Foto: Lynn Lane
Lorena. J. Rosas
Se abre el telón y nos encontramos frente a la entrada
en ruinas del opulento palacio de Agamenón, en una representación escénica, sugestiva
y muy bien lograda del director David
McVicar, con vestuarios y escenografías ideadas por John Macfarlane, que fue traída de la ópera lirica de Chicago. El
juego de claroscuros hechos con la iluminación colocó la acción dentro de un
ambiente tétrico, donde la abundancia se convirtió en destrucción y escombros. La
protagonista apareció con una harapienta túnica gris manchada de sangre, se
trataba de Christine Goerke, una
soprano con voz de notable peso y proyección, timbre oscuro con tintes dramáticos,
que mostró un buen desempeño actoral, nunca exagerado, a pesar de su constante
gestualidad y de sus movimientos.
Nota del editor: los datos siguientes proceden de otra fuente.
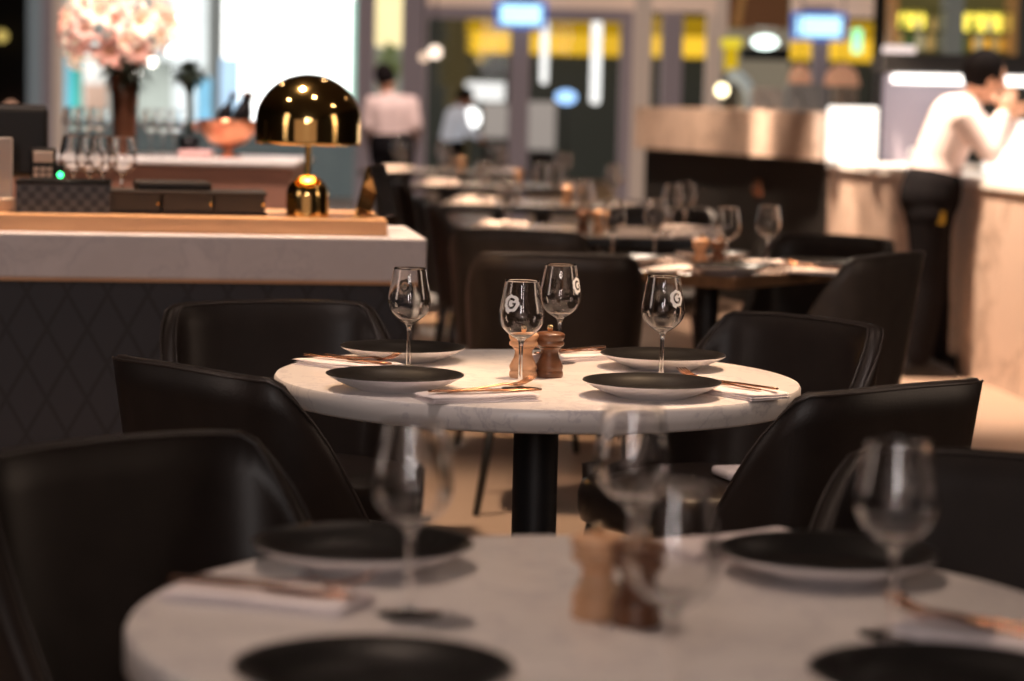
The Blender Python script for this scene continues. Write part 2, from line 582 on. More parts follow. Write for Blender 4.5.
square_table(*T5, -4, 0.98, 0.8, M['darktop'], M['black'], 'second dark table in the row going back to the windows')
square_table(*T6, -4, 1.0, 0.8, M['darktop'], M['black'], 'third dark table in the row going back to the windows')
square_table(*T7, -4, 1.1, 0.8, M['darktop'], M['black'], 'farthest dark table, just in front of the waiter with his back turned')

def chair_at(x, y, rz_deg, label, leather='leather'):
    o = dup(proto_chair, (x, y, 0), R(rz_deg), label)
    if leather != 'leather':
        for ch in o.children:
            if ch.name.startswith(('backrest', 'seat')):
                ch.data = ch.data.copy(); ch.data.materials[0] = M[leather]
    return o
# rotation 0 faces +Y (away from the camera)
chair_at(0.13, 7.68, -1, 'dark leather chair left of the wood edged square table, behind the table in focus').scale.z = 1.01
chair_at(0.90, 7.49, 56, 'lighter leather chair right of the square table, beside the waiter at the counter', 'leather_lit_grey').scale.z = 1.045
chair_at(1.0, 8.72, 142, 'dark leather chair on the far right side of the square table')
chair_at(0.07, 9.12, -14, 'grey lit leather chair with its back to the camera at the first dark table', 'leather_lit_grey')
chair_at(0.62, 10.75, 175, 'dark leather chair on the far side of the first dark table')
chair_at(-0.10, 10.85, -86, 'dark leather chair nearest of the row going back past the end of the desk')
chair_at(-0.17, 11.5, -86, 'dark leather chair second in the row going back past the end of the desk')
chair_at(-0.36, 13.5, -86, 'dark leather chair third in the row going back past the end of the desk')
chair_at(-0.62, 15.6, -84, 'dark leather chair left of the third dark table, behind the gold lamp')

# ------------------------------------------------------------------ tableware
def make_plate(label, loc, rz, group):
    bm = bmesh.new()
    under = [(0, 0.003), (0.058, 0.003), (0.060, 0.0), (0.066, 0.0), (0.069, 0.003), (0.085, 0.0075), (0.105, 0.016), (0.1235, 0.0262), (0.1245, 0.0278)]
    top = [(0.1240, 0.0292), (0.1215, 0.0292), (0.105, 0.0210), (0.088, 0.0128), (0.070, 0.0088), (0.0, 0.0078)]
    prof = under + top
    lathe(bm, prof, 96, [1] * (len(under) - 1) + [0] * len(top))
    o = link('plate', bm, [M['plate_top'], M['plate_under']], None, True, loc, rz)
    return tag(o, label, 'plate', group)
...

Clitemnestra fue interpretada de manera correcta
en canto y actuación por la mezzosoprano Michaela
Martens; y Crisótemis sobresalió
por la presencia de Tamara Wilson, una
soprano de una carrera notable que se formó y debutó hace algunos años con esta
compañía, y que mostró una voz brillante, cautivante, además de musicalidad y creíble
actuación. El elenco lo complementaron el experimentado bajo Greer Grimsley como Orestes y el tenor Chad Shelton como Egisto. Una mención para
el resto de los comprimarios por su buen trabajo. La orquesta bajo la conducción de su titular Patrick Summers, captó la intensidad,
la sutileza, el lirismo de la partitura, aunque su sonido fue por momentos opaco
y descolorido, situaciones atribuibles a la problemática en la acústica del
teatro donde temporalmente se llevan a cabo las producciones de la compañía.